Mars may be dry and dusty but it certainly isn’t boring. While it may not be as geologically active as our beautifully blue-green planet, its remarkable red surface has constantly been reshaped by various forces. 

A recent press release from the German Aerospace Center (DLR) presents a new set of images that show how even a relatively small swathe of landscape is sculpted by numerous competing natural forces, including volcanoes, asteroids, and the “raw power of the wind over vast periods of time.” 

Fortunately, Mars’ geologically sleepy nature preserves the landscapes that chronicle the red planet’s dynamic history. 

Eons of Planetary History Locked in a Landscape

These recently released snapshots come from the European Space Agency’s (ESA) Mars Express orbiter and its High-Resolution Stereo Camera (HRSC) instrument, which was developed by DLR and has been in operation since 2004. Recently, Mars Express has revealed a variety of Martian planetary phenomena, including an atmospheric “butterfly” and a 1,600-kilometer labyrinth of ancient channels carved by floods. 

Mars suffers no shortage of spectacular features, as is apparent on the timeless terrains of Amazonis Planitia, a 2-million-square-kilometer lowland plain named after the famous Amazon warriors of Greek fame.

Credit: ESA/DLR/FU Berlin

As per the inset above, the primary featured image covers around 28,000 square kilometers, an expanse almost as large as Belgium. It is situated north of the Martian equator and west of Olympus Mons, the solar system’s largest (extinct) volcano. 

Credit: ESA/DLR/FU Berlin

Its most immediately striking detail is a prominent impact crater that spans 20 kilometers (12.4 miles) in diameter and 1,200 meters (nearly 4,000 feet) in depth.

To the left and bottom of the crater we see “platy flows,” the remnants of a magnificent but long-gone sight: a living Olympus Mons. These platy flows may resemble ice sheets, but they likely formed from Olympus Mons’ oozing lava, which solidified while the magma beneath it still flowed, fracturing the solidified lava crust to give it a plate-like appearance. 
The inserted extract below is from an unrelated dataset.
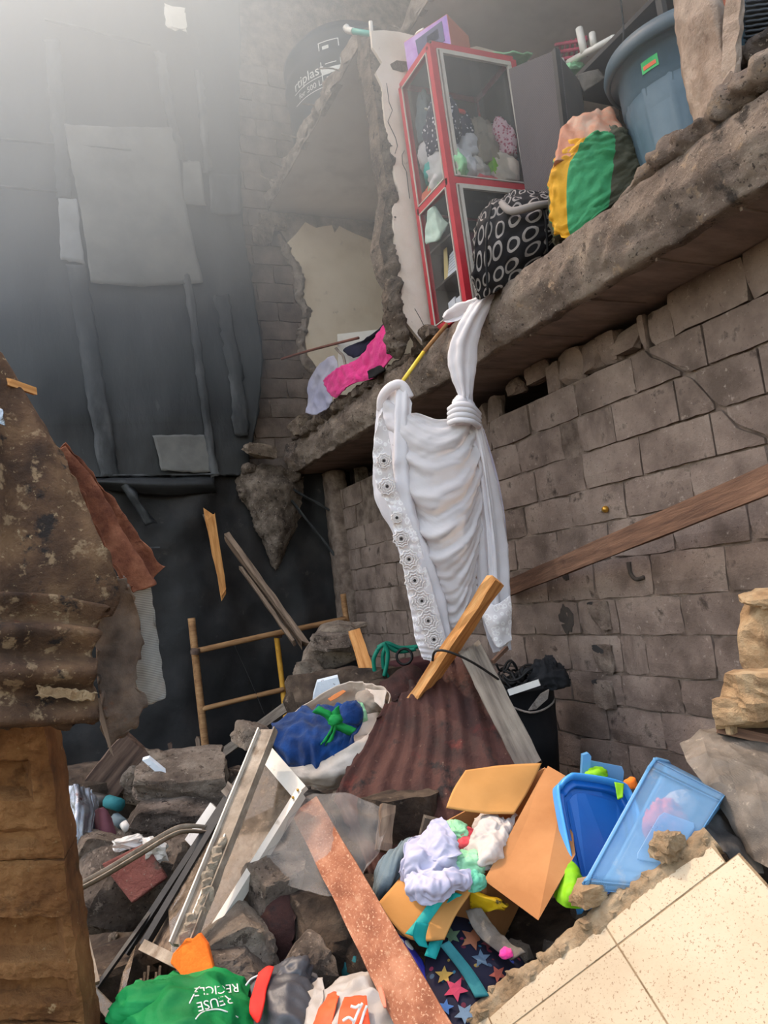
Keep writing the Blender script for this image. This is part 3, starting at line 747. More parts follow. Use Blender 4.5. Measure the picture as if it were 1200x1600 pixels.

The darker, rougher patches stretching from the top of the image are “yardangs,” products of slow-acting but abrasive Martian winds blowing persistently from the same direction. As winds carry sand and other loose bits of the Martian regolith, they sandblast the softer surfaces, like sedimentary rocks. Since “the broader end [of the yardangs] always faces into the wind, while the narrower end points downwind,” astronomers can deduce that the winds here have blown from southeast to northwest. 

Credit: ESA/DLR/FU BerlinRevealing Mysteries with Martian Forensics

These diverse features allow astronomers to conduct planetary forensics and form a chronology of their occurrence. The lava flows occurred first, since the yardangs lie on top of them. So volcanism shaped the landscape before it was intensely reshaped by wind.

The crater formed last, based on the position of the yardangs and the observation that impact ejecta from the crater covers the lava field. Smaller, smoothed, rounded craters can be seen in the southeast of the image, though their heavy erosion suggests that they are significantly older than the large star-of-the-show crater. Interestingly, the smaller craters are round because the impact compacted the strike zone, compressing the surface materials into a tougher substance that resisted the slow but unceasing march of Martian winds. 

However, one sizable mystery remains. Researchers still cannot precisely explain why Mars’ southern highlands are several kilometers higher than the lowlands to the north of the equator. But, then again, astronomy wouldn’t be any fun without riddles to unravel.